Tem-se apontado muitos casos de racismo ou machismo vindo de pessoas que não se davam conta de suas atitudes…
É importante a gente ter humildade de entender que todo mundo vai reproduzir a opressão, a gente é criada pra reproduzir. Eu tive que aprender sobre a questão trans, já falei muita besteira. Passa pela humildade da pessoa de reconhecer que não sabe. Para conhecer a realidade das pessoas travesti eu fui ler sobre, eu fui em palestra sobre. Pedi desculpas e fui aprendendo. O problema é que as pessoas não querem ter esforço. As pessoas brancas têm que ler sobre a questão racial, dar espaço na mídia pra que essas pessoas falem. Existem várias formas de você contribuir.

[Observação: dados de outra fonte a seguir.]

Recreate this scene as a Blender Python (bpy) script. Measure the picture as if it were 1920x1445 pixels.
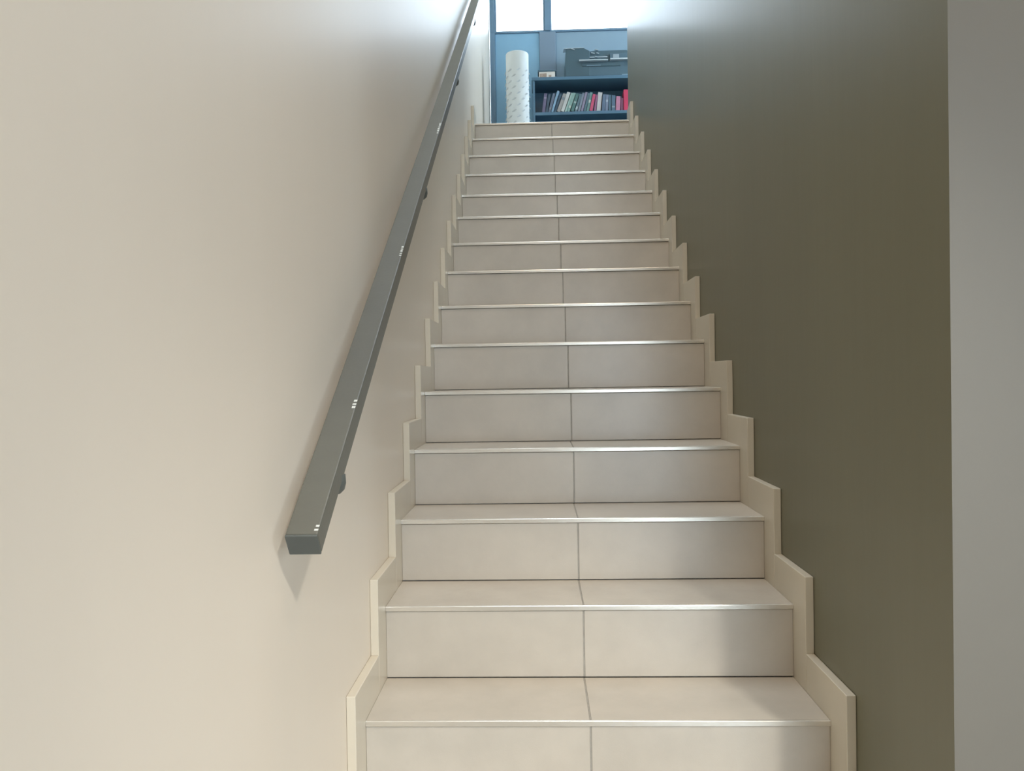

Na questão do machismo é a mesma coisa, os homens podem ler o que as feministas vêm produzindo. Quem não se informa diz: “Ah, mas eu acho que é.” A gente tem que combater o racismo, o machismo e o achismo. O achar é uma irresponsabilidade, é antiético inclusive, é extremamente irresponsável socialmente. Você achar que o Brasil não é um país machista não retira o fato de que a cada cinco minutos uma mulher é agredida pelo companheiro.

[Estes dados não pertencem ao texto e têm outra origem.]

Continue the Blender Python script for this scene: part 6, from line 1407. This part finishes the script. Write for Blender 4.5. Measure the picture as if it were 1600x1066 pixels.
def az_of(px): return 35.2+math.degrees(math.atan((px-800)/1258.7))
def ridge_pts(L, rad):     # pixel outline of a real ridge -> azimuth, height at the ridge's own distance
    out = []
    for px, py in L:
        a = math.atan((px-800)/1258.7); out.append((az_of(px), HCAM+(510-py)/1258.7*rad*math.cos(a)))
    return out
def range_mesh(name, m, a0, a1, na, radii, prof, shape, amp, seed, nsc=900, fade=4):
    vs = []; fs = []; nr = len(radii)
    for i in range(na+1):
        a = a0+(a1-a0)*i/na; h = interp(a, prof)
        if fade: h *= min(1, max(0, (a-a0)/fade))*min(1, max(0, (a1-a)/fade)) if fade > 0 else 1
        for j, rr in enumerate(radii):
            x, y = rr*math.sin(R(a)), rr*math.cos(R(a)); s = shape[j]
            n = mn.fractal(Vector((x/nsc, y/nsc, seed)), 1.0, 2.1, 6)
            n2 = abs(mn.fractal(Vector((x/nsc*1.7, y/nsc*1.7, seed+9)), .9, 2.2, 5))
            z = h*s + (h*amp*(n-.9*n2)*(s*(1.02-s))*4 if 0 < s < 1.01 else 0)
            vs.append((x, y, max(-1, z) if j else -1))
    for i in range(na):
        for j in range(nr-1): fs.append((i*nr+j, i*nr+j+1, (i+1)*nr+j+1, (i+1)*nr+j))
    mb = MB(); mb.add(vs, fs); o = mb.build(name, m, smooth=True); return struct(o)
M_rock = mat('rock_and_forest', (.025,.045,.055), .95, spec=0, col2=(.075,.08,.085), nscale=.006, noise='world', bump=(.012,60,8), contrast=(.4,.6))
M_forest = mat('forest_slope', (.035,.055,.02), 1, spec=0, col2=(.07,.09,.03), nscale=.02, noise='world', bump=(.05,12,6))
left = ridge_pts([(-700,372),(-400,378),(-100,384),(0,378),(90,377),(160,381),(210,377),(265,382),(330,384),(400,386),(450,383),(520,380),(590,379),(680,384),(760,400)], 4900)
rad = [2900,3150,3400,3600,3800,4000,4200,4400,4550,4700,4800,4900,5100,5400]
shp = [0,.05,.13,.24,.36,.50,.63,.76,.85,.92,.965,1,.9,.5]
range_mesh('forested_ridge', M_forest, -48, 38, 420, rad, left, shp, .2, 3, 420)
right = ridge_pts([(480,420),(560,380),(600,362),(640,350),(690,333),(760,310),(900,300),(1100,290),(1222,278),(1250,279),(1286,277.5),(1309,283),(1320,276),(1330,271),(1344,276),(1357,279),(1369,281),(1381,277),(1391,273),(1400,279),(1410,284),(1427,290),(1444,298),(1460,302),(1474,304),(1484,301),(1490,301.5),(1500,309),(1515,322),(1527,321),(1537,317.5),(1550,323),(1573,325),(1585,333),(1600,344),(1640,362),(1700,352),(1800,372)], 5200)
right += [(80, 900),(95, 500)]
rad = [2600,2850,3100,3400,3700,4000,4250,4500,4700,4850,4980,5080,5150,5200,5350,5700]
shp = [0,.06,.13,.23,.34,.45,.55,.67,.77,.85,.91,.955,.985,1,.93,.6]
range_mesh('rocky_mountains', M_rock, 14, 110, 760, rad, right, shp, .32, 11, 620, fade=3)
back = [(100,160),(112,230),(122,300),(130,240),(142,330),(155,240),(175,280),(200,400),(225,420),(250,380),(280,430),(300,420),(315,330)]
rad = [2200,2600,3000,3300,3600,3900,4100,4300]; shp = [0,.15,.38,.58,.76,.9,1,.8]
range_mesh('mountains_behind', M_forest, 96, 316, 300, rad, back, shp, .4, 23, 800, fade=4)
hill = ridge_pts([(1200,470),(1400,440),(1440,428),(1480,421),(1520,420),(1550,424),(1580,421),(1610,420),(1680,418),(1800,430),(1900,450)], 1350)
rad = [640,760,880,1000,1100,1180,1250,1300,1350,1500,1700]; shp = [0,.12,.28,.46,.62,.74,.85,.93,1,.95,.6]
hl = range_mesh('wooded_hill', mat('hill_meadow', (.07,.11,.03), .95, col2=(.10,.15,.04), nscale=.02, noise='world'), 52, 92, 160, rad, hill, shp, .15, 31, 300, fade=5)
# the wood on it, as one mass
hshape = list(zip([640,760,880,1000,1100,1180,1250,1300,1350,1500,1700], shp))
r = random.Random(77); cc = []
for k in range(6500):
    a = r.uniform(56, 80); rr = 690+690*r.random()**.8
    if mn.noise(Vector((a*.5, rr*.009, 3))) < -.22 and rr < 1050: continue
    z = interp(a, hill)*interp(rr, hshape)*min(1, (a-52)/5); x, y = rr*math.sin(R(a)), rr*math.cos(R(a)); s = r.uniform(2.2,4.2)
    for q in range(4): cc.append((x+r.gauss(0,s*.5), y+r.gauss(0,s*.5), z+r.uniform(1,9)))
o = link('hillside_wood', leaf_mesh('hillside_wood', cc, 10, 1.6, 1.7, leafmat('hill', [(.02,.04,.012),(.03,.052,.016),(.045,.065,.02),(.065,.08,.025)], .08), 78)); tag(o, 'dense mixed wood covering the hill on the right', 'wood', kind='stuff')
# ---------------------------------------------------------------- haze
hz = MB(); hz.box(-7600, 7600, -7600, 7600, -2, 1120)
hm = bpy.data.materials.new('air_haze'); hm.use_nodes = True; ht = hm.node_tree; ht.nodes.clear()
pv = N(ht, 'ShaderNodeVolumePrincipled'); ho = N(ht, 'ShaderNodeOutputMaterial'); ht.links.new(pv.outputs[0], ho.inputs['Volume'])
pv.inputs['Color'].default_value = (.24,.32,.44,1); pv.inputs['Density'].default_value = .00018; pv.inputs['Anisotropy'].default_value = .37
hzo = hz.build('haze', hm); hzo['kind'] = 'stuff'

Você é acadêmica. O que a academia não deu conta de fazer em relação a essas discussões?
É importante sair da bolha da academia porque ela é um espaço de privilégios no Brasil. Eu quero falar de modo que a minha mãe entenda o que eu tô falando, que minhas tias entendam o que eu tô falando. E isso não significa que elas não entendem porque elas não têm capacidade. Elas não tiveram oportunidade de dominar uma linguagem que eu tive oportunidade de dominar. A gente não pode esquecer o compromisso com a sociedade. As feministas negras têm um compromisso muito grande com a linguagem. A Angela Davis é doutora em Sorbonne, mas se você pegar um livro dela, a linguagem é extremamente acessível. A academia critica os acadêmicos que fazem esse esforço de serem acessíveis. Eu sou acadêmica, mas consigo transitar em vários lugares. Ao mesmo tempo que estou na academia eu falo num canal de televisão aberta, vou à periferia participar de formação, vou a palestra e fico conversando com CEOs de grandes empresas. É importante saber transitar em todos os espaços e não criar um nicho.
Acadêmicos veem com maus olhos o seu jeito acessível de falar de feminismo?

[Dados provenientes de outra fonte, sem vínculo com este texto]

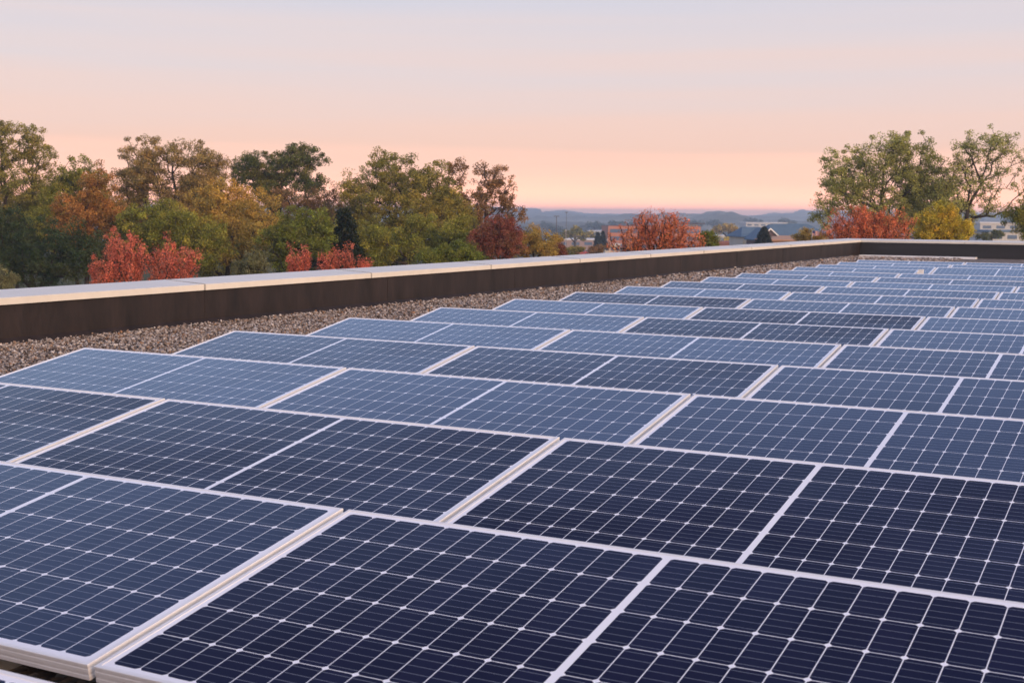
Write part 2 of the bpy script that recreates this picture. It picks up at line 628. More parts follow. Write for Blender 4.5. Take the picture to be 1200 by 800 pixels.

Muito. Muitas teóricas femininas também. Pelo fato de não ficar confinada numa biblioteca o dia inteiro. Eu poderia falar filosofês se eu quisesse. Falo filosofês em evento da filosofia, em que todo mundo domina aquela linguagem. Se eu vou falar num evento com pessoas de vários lugares, aquelas pessoas não têm obrigação nenhuma de dominar a linguagem filosófica. Se você tem um compromisso social você vai se preocupar com a questão da linguagem.
Às vezes há queixas quanto ao tom usado por quem reclama de racismo ou machismo. O que pensa disso?
Colocam os movimentos como sendo agressivos, violentos. Muitas vezes existe certo exagero, eu sou crítica a algumas estratégias da militância, mas não posso dizer como essas pessoas devem reivindicar. Mulheres brancas ganham 30% menos que homens brancos, mulheres negras ganham até 50% menos. Elas vão continuar sendo oprimidas e você tá bravinho porque ela falou pra você calar a boca. O que é violento? Alguém mandar você calar a boca ou você, por pertencer a um grupo, estar sujeito a uma série de violências? Como é que eu vou chegar pra uma travesti e falar “não grite”? O Brasil é o país onde mais se matam travestis e transexuais no mundo.